Sunday, November 15, 2009

Urban Studies Journey: Part VI

During the summer I was posting, in segments, my Urban Studies Journey paper from my senior capstone for the Urban Studies certificate. I realized, for the few of you [if any] that might have been reading it, that I never finished. So here is the second-to-last installment. This is the part of the paper in which I analyzed the skills/thoughts I developed based on both the class and experiential learning that was a part of the program.


About halfway through the semester we participated in an issues spectrum in our Urban Theory class. I dread these sorts of exercises anyway, but to be required to place myself on a spectrum based on “the issue over which I have inwardly struggled for the past month and a half, the issue which we never cease[d] to discuss, the issue for which there is no answer, the issue which strikes me deep in my core and causes me to question my identity on so, so many levels” – was especially challenging. In retrospection, which is again always 20-20, that exercise helped me to understand approximately where I stood on the issue, not only in my own mind but compared to the positions of my classmates – people who drew their thoughts from the same set of experiences.
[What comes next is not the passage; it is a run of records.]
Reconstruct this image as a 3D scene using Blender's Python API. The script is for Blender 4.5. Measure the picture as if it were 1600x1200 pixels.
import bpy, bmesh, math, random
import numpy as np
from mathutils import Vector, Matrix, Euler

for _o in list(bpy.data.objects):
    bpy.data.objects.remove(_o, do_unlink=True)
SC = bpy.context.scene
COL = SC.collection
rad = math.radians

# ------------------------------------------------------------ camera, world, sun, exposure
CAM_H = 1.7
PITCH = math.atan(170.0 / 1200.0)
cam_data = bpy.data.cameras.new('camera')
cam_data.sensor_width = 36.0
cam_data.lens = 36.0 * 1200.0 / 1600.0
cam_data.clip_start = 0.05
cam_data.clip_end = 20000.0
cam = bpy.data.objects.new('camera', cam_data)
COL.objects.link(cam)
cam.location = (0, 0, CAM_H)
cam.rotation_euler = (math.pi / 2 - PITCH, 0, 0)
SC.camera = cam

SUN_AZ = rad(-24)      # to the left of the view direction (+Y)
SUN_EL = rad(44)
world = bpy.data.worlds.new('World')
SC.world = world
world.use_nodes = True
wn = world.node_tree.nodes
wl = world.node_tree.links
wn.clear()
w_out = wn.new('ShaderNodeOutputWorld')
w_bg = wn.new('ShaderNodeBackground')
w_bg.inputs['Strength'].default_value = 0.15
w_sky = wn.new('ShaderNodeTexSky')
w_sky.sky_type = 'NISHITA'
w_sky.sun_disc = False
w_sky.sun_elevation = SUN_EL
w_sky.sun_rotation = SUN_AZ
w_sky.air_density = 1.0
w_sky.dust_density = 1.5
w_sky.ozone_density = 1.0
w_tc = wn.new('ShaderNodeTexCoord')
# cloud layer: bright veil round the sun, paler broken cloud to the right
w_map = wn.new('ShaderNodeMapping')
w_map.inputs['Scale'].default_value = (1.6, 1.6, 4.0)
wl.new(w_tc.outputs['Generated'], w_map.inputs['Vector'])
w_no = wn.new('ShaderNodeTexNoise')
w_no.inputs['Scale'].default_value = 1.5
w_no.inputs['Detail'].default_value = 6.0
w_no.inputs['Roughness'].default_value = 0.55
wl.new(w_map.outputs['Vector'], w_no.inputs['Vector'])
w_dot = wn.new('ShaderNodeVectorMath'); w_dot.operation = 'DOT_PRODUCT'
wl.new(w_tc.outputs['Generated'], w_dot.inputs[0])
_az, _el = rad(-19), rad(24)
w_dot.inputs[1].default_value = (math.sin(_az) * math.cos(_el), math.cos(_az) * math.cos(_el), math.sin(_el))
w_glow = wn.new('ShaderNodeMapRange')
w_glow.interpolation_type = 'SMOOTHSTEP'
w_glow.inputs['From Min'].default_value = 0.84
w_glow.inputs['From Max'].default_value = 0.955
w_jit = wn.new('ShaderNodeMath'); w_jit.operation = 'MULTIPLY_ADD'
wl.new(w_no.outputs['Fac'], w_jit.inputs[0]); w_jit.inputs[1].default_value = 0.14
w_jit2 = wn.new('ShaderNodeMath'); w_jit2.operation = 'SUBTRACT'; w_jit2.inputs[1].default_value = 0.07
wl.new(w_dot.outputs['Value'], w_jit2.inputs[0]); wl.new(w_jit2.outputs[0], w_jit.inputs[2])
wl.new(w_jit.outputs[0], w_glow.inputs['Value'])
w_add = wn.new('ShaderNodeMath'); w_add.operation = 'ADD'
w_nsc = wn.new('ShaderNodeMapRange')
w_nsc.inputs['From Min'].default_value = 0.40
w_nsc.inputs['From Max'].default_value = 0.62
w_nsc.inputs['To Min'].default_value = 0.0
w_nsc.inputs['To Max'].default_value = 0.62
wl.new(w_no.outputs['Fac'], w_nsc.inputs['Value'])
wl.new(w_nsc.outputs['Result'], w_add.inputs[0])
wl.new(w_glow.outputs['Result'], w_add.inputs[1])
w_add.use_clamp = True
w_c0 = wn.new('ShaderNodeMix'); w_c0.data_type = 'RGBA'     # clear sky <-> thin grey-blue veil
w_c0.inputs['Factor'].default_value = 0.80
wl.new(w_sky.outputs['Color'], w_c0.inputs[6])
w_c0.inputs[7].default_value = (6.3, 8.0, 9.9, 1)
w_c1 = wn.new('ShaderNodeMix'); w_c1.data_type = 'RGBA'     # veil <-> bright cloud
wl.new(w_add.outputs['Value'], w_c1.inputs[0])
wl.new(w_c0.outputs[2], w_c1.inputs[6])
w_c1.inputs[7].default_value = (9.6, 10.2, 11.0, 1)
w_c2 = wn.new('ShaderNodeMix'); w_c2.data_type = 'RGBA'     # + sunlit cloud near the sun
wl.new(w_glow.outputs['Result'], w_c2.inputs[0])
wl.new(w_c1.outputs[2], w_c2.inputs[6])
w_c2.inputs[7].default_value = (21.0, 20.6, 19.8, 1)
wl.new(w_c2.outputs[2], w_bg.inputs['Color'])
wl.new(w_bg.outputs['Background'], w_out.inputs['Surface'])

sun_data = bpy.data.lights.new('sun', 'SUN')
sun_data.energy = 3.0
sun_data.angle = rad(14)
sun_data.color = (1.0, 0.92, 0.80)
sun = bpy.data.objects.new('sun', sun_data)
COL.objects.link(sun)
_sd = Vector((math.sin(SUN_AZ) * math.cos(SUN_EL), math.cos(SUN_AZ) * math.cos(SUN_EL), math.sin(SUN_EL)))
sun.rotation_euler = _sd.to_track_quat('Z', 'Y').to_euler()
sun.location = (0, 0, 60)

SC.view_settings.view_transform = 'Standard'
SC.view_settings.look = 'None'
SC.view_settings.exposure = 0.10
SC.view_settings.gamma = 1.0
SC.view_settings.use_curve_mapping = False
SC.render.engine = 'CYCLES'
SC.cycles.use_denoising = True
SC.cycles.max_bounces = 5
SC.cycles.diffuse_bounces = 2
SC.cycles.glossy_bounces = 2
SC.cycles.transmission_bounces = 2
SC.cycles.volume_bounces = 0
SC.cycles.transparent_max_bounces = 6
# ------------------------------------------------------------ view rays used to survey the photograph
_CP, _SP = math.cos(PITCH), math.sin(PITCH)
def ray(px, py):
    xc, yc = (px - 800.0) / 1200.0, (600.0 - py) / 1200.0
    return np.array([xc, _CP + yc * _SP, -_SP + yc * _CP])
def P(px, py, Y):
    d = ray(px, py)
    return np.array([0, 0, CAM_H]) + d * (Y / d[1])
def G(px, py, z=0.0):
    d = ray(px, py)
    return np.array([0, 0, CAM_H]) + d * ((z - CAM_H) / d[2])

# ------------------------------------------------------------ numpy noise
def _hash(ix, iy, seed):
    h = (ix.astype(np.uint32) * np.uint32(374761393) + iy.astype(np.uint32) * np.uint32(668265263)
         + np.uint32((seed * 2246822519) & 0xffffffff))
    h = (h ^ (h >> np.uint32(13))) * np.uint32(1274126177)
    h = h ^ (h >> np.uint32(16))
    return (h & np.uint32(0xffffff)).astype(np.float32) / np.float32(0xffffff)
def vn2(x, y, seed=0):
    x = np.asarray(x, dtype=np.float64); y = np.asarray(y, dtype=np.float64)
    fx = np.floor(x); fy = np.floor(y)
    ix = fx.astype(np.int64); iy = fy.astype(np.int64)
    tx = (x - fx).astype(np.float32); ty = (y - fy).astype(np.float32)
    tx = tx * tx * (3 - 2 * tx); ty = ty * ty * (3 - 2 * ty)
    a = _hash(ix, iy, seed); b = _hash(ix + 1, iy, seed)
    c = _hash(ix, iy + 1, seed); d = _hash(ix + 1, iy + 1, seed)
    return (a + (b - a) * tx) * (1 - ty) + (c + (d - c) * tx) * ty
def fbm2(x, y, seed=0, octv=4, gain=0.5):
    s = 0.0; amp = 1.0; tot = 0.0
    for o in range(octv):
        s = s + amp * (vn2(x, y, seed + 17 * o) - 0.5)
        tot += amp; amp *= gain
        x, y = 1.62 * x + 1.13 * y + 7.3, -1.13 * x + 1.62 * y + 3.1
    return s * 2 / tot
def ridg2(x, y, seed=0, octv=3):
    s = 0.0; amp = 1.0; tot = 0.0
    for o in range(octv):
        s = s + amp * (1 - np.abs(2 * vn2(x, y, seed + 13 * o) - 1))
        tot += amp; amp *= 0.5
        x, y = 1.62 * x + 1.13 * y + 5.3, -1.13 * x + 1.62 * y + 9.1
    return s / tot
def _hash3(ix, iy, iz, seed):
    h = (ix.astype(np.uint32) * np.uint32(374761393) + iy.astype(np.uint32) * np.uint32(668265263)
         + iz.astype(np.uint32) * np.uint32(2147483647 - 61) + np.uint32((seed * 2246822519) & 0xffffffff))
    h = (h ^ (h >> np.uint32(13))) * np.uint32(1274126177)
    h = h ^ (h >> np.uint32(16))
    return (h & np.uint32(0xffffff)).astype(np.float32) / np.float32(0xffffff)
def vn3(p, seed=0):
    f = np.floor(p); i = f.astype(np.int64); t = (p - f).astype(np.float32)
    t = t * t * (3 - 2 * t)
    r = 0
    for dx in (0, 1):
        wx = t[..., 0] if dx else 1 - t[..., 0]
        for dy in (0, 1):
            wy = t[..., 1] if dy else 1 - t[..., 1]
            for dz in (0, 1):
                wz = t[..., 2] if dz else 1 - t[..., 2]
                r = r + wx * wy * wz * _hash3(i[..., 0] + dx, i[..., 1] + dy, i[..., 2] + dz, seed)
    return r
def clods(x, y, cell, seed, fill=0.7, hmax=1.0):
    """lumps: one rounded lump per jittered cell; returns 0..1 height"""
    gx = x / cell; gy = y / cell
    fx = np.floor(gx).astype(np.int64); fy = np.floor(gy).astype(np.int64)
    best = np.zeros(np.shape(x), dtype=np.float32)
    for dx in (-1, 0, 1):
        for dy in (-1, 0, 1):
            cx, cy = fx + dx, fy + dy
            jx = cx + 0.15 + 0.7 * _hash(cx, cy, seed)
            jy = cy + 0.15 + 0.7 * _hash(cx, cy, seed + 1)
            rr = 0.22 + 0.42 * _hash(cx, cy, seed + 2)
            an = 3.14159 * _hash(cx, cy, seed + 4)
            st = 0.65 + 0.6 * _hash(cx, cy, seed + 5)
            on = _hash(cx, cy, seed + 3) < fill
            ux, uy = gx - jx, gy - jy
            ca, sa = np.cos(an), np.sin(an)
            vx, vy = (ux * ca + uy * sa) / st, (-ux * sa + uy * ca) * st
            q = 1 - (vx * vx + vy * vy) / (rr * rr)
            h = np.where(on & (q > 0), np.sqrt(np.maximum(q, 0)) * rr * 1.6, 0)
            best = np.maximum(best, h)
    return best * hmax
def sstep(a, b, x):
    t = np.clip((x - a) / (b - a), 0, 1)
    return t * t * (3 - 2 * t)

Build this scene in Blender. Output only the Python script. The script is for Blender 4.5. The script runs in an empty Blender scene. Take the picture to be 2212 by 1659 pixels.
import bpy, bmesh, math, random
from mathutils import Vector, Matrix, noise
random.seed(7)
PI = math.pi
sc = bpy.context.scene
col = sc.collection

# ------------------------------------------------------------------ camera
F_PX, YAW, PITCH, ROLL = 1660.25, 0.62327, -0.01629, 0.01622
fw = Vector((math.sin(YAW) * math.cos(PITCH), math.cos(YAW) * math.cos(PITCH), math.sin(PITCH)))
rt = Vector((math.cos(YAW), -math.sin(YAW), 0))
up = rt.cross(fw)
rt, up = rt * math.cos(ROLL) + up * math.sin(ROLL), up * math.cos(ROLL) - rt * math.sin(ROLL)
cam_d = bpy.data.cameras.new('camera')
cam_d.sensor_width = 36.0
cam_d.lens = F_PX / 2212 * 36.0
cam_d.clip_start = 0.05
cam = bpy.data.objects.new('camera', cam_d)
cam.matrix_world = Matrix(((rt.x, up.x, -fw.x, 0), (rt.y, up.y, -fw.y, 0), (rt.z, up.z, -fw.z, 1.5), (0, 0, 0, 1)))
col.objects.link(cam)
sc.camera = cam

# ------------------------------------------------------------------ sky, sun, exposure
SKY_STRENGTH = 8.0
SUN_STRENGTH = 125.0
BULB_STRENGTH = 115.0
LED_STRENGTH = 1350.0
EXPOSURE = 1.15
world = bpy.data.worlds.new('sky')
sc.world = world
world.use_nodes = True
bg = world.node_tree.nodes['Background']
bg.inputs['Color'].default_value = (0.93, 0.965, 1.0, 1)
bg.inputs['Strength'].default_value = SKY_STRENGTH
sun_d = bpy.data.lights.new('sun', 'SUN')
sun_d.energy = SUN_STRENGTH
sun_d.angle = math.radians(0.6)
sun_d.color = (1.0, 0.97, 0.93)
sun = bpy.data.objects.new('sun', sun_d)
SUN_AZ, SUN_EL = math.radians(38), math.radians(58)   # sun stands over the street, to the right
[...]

At the time I was uncomfortable with being forced to place myself on a spectrum, on which I found myself located at the “wrong” end. For, while there was no explicit discussion of the right and wrong opinions to have concerning gentrification – I definitely felt like I was on the wrong side, the naïve side, the not-yet-enlightened side. I’ll be honest and admit that I think the most challenging aspect of the exercise was realizing, after hearing everyone’s reasoning behind where they located themselves on the spectrum, that I might eventually have to change my opinion, that one day I might find myself on the opposite end of the spectrum. On that day I would have to concede that I had been wrong – that I had learned or experienced something that poked and prodded at me until I finally let go of my pride and came over from the “dark side.”[1]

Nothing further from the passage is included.